Intelligence and knowledge is genuinely invisible. It has to be withdrawn from the inside of our heads with help from external measurements using questions, such as an IQ test, and translated into a calculable form. We then have to interpret these figures and numbers to be able to decide the reasonable level of action on these measurements. This process of making intelligence and knowledge valid is the same no matter if we are dealing with traditional IQ-testing, contemporary knowledge assessments or neuro physiological brain scanning. (Messick 1980, 1989, Porter 1996, Wiliam 2009).

The symposium Developing a Unified View of Education: the rise of the Assessed since the 1930s is based on current research from the project ‘From Paris to Pisa: Governing Education by Comparison 1867-2015’, funded by the Swedish Research Council (www.paristopisa.com). The project is organized around four different periods of which this symposium deals with our third phase: the beginnings and history of the development of education statistics in post-war Europe. A major focus of this part of the study is the investigation of actors and networks establishing a unifying and unified view of education as a policy field in Europe. Here the transition from individual intelligence testing to large scale knowledge assessments becomes essential.

For the group of testers to be perceived as viable, the public needed to understand that the test measurements were valid and useful. Academic credentials alone were insufficient, as educational practitioners, by tradition, had enjoyed considerable autonomy in determining which characteristics would count toward being considered an educable child (Kamin 1974; Danziger 1990; Lundahl 2006).
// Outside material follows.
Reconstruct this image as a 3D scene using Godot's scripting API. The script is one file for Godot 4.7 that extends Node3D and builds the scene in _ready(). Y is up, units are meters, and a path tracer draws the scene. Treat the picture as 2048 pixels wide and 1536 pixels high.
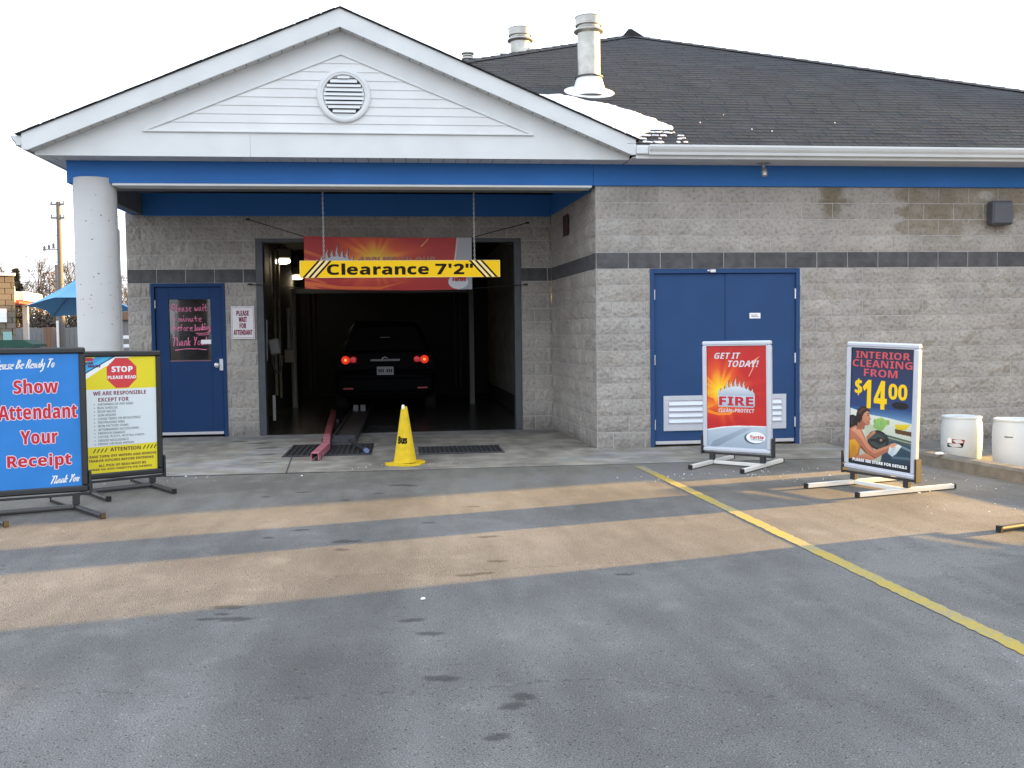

Therefore, we observe that validity and usefulness can be thought of as acts of calibrating the public eye to enable it to see, in this case, the world as seen by testing proponents (Landahl & Lundahl 2013). In many European countries, acts of calibration become visible in the turn educational testing took between 1910 and 1960. Here educational policy and research played an ambivalent role as testing proponents on one side, but also adherent to the needs of education on the other side. We can see how new discursive coalitions appear during this period as a consequence of making the psychometrical language and logic more prevalent in the educational field and thus, for example, providing scholars with places, spaces and funds for their research (Wittrock, Wagner et al. 1991; Ludvigsen, Lundahl & Ydéssen 2013). In this symposium we focus on two forms of calibrations that took part during the 1930s to the 1960s. The first one educates teachers in the principles of IQ testing, making possible a transition from psychometrical expertise to educational expertise. The second form of calibration concerns the transition from intelligence testing to knowledge assessments. This transition is basically about the first attempt to conduct curriculum valid assessments.

References
Ludvigsen, K., Lundahl, C. & Ydesén, C. (2013): Creating an Educational Testing Profession in Norway, Sweden, and Denmark, 1910-1960. European Educational Research Journal, 12(1), 120 – 138.
Lundahl, C. (2006): Viljan att veta vad andra vet. Kunskapsbedömning i tidigmodern, modern och senmodern skola. Arbetsliv i omvandling 2006:8. Akademisk avhandling vid Uppsala universitet. Stockholm: Arbetslivsinstitutet.
Landahl, J. & Lundahl, C. (2013): (Mis)trust in numbers. Stuggling with transparency. In Lawn, M. (ed): The Rise of Data in Education Systems. Oxford: Symposion Books. s. 57 – 78
Messick, S. (1980): Test Validity and the Ethics of Assessment. I American Psychologist, vol. 35, No 11, pp. 1012–1027.
Messick, S. (1989): Validity. In R. L. Linn (ed.): Educational Measurement. Third edition 1993. Phoenix: The Oryx Press. Pp. 13–103.
Latour, Bruno (1987) Science in Action: How to Follow Scientists and Engineers Through Society (Cambridge, MA: Harvard University Press).
Porter, T. M. (1996). Trust in numbers: The pursuit of objectivity in science and public life. Princeton University Press.
Wagner, P. & Wittrock, B. (1991): States, Institutions, and Discourses: A Comparative Perspective on the Structuration of the Social Sciences. In P. Wagner, B. Wittrock & R. Whitley. Discourses on Society. The Shaping of the Social Science Disciplines. Dordrecht, Boston, London: Kluwer Academinc Publishers.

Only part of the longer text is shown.